> **Work instructions**:
Retype every line from the start of the data down to and including the line with "scene.camera = cam". Skip the pictures.
++++ Dataset section ++++
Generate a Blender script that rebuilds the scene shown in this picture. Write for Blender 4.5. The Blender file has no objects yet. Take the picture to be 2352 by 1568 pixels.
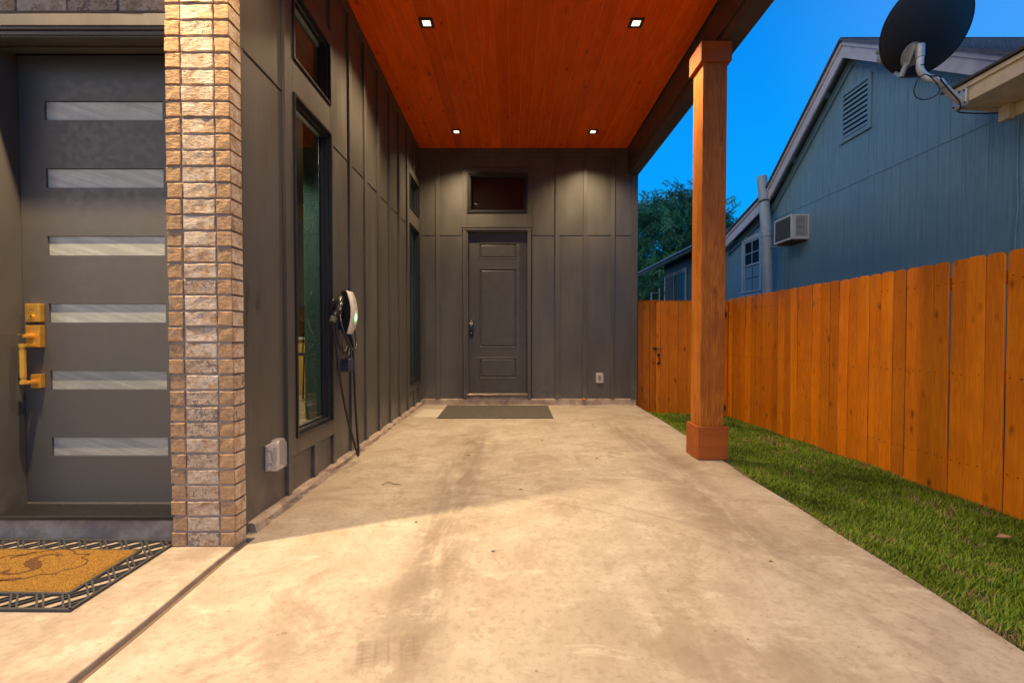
import bpy, bmesh, math, random
import numpy as np
from mathutils import Vector, Matrix, noise as mnoise
random.seed(7); np.random.seed(7)
R = math.radians
scene = bpy.context.scene
col = scene.collection

# ------------------------------------------------------------------ camera
cd = bpy.data.cameras.new("camera"); cam = bpy.data.objects.new("camera", cd); col.objects.link(cam)
cd.sensor_width = 36.0; cd.lens = 36.0 * 1045.0 / 2352.0
cd.shift_y = 11.8 / 2352.0
cd.clip_start = 0.05; cd.clip_end = 900
cam.location = (0, 0, 1.05); cam.rotation_euler = (R(90 - 1.25), 0, 0)
scene.camera = cam

# ------------------------------------------------------------------ view
scene.view_settings.view_transform = 'Standard'
scene.view_settings.look = 'None'
scene.view_settings.exposure = 0.0
scene.view_settings.gamma = 1.0
scene.view_settings.use_curve_mapping = False

# ------------------------------------------------------------------ sky (blue hour)
world = bpy.data.worlds.new("World"); scene.world = world; world.use_nodes = True
wn = world.node_tree; wn.nodes.clear()
SUN_EL, SUN_AZ = R(4), R(250)
sky = wn.nodes.new('ShaderNodeTexSky'); sky.sky_type = 'NISHITA'; sky.sun_disc = False
sky.sun_elevation = SUN_EL; sky.sun_rotation = SUN_AZ; sky.altitude = 200; sky.air_density = 1.2; sky.dust_density = 0.4; sky.ozone_density = 3.0
geo = wn.nodes.new('ShaderNodeTexCoord')
sep = wn.nodes.new('ShaderNodeSeparateXYZ'); wn.links.new(geo.outputs['Generated'], sep.inputs[0])
ramp = wn.nodes.new('ShaderNodeValToRGB'); wn.links.new(sep.outputs['Z'], ramp.inputs[0])
els = ramp.color_ramp.elements
els[0].position = 0.0; els[0].color = (0.004, 0.40, 1.0, 1)
els[1].position = 1.0; els[1].color = (0.012, 0.12, 0.38, 1)
for p_, c_ in ((0.18, (0.002, 0.39, 1.0, 1)), (0.36, (0.001, 0.335, 1.0, 1)), (0.5, (0.002, 0.27, 0.92, 1)), (0.62, (0.006, 0.2, 0.62, 1))):
    e_ = els.new(p_); e_.color = c_
# afterglow towards the right-hand side of the view and low behind the camera
dot = wn.nodes.new('ShaderNodeVectorMath'); dot.operation = 'DOT_PRODUCT'
nrm = wn.nodes.new('ShaderNodeVectorMath'); nrm.operation = 'NORMALIZE'
wn.links.new(geo.outputs['Generated'], nrm.inputs[0]); wn.links.new(nrm.outputs[0], dot.inputs[0])
dot.inputs[1].default_value = (0.80, 0.30, 0.52)
mr = wn.nodes.new('ShaderNodeMapRange'); wn.links.new(dot.outputs['Value'], mr.inputs[0])
mr.inputs[1].default_value = 0.80; mr.inputs[2].default_value = 1.0; mr.interpolation_type = 'SMOOTHSTEP'
mr.inputs[3].default_value = 0.0; mr.inputs[4].default_value = 0.30
mx = wn.nodes.new('ShaderNodeMix'); mx.data_type = 'RGBA'
wn.links.new(mr.outputs[0], mx.inputs[0]); wn.links.new(ramp.outputs[0], mx.inputs[6]); mx.inputs[7].default_value = (0.22, 0.48, 1.0, 1)
dot2 = wn.nodes.new('ShaderNodeVectorMath'); dot2.operation = 'DOT_PRODUCT'; wn.links.new(nrm.outputs[0], dot2.inputs[0])
dot2.inputs[1].default_value = (-0.84, -0.46, 0.28)
mr2 = wn.nodes.new('ShaderNodeMapRange'); wn.links.new(dot2.outputs['Value'], mr2.inputs[0]); mr2.interpolation_type = 'SMOOTHSTEP'
mr2.inputs[1].default_value = 0.50; mr2.inputs[2].default_value = 1.0; mr2.inputs[3].default_value = 0.0; mr2.inputs[4].default_value = 1.0
mx2 = wn.nodes.new('ShaderNodeMix'); mx2.data_type = 'RGBA'
wn.links.new(mr2.outputs[0], mx2.inputs[0]); wn.links.new(mx.outputs[2], mx2.inputs[6]); mx2.inputs[7].default_value = (1.75, 1.6, 1.5, 1)
bg = wn.nodes.new('ShaderNodeBackground'); wn.links.new(mx2.outputs[2], bg.inputs[0]); bg.inputs[1].default_value = 1.0
bg2 = wn.nodes.new('ShaderNodeBackground'); wn.links.new(sky.outputs[0], bg2.inputs[0]); bg2.inputs[1].default_value = 0.002
ad = wn.nodes.new('ShaderNodeAddShader'); wn.links.new(bg.outputs[0], ad.inputs[0]); wn.links.new(bg2.outputs[0], ad.inputs[1])
wo = wn.nodes.new('ShaderNodeOutputWorld'); wn.links.new(ad.outputs[0], wo.inputs[0])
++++
> **Written reply**:
Generate a Blender script that rebuilds the scene shown in this picture. Write for Blender 4.5. The Blender file has no objects yet. Take the picture to be 2352 by 1568 pixels.
import bpy, bmesh, math, random
import numpy as np
from mathutils import Vector, Matrix, noise as mnoise
random.seed(7); np.random.seed(7)
R = math.radians
scene = bpy.context.scene
col = scene.collection

# ------------------------------------------------------------------ camera
cd = bpy.data.cameras.new("camera"); cam = bpy.data.objects.new("camera", cd); col.objects.link(cam)
cd.sensor_width = 36.0; cd.lens = 36.0 * 1045.0 / 2352.0
cd.shift_y = 11.8 / 2352.0
cd.clip_start = 0.05; cd.clip_end = 900
cam.location = (0, 0, 1.05); cam.rotation_euler = (R(90 - 1.25), 0, 0)
scene.camera = cam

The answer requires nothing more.